Crozier’s mode here feels so similar to Jan Zwicky; I notice her guidance is documented in the acknowledgements of Whetstone. This influence also emerges in the meditations on nature. The book is largely wintery, and “Prayers of Snow” sets that tone, which reads, in part, as follows:
Snow is a lesson in forgetting, a lesson in gravity,
a long loose sentence spiralling to the end of thought.

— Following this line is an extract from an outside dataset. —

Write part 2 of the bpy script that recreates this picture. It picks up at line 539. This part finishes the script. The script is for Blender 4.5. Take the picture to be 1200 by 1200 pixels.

It prays to the young god robed in white, his ascent
a blizzard returning to the sky. (11)
As I suggested, there’s a kind of cosmic quality imbued to the natural phenomenon. The laws of the universe (gravity) are embodied by a particular, observable phenomenon (snow). Having tangible images like this really gives readers something to latch onto. Imagining snow as a kind of language is also delightful; the snow streams down as a “long loose sentence” and the odd inversion of a blizzard returning to the sky is a nice touch. The poem then reads as a kind of prayer and ultimately the snow “closes the gap / between drought and plenty, belief and blasphemy, / the ear and silence” (11). The idea of snow being something that joins disparate phenomena together feels true. Consider the way that an endless stretch of white snow erases distinct features and makes everything into one canvas. Snow becomes “a migration of birds / without eyes, without feet, who settle white in branches / on breasts and wings. When you stride through snow / in dreams of waking, you are a star-walker. / It prays to the soft fall of your books” (11). I like the way the snow prays to the world around it and the distinction between snow and other things fades: snow and birds are the same. The idea of being a “star-walker” every time you walk through snow also gives the poem its cosmic quality and makes sense with the idea of snow being star-like in its shape.
There are other poems that have a similar motif: a totalizing phenomenon that reveals connection. In the poem “Solitude,” for example, Crozier describes “Sometimes the dark’s so dark / nothing can move through it” (38). She specifies that the wind and the geese can’t move through it, despite how an hour ago they “charcoaled their journey from star to star” (38). I love noun-verbs, and “charcoaled” here feels evocative. Again, there’s a motif of stars that stand as nodes in a network of connection. The poem then continues to describe in second person that “you love the lake at night / because water keeps its distance / yet carries sound, crackled and clear, from the farthest shore” (38). Again, there’s these spaces that are vast and empty but serve as bridges of connection to the farthest shores. Crozier again gets more precise: “the hard notes of a party / drift through the screen from cabins / on the southern spit” (38). If you’ve ever sat by water in the darkness, you know these two emptinesses that connect: “You said / nothing moves through this dark. / But music does, and voices, / and you go on” (38).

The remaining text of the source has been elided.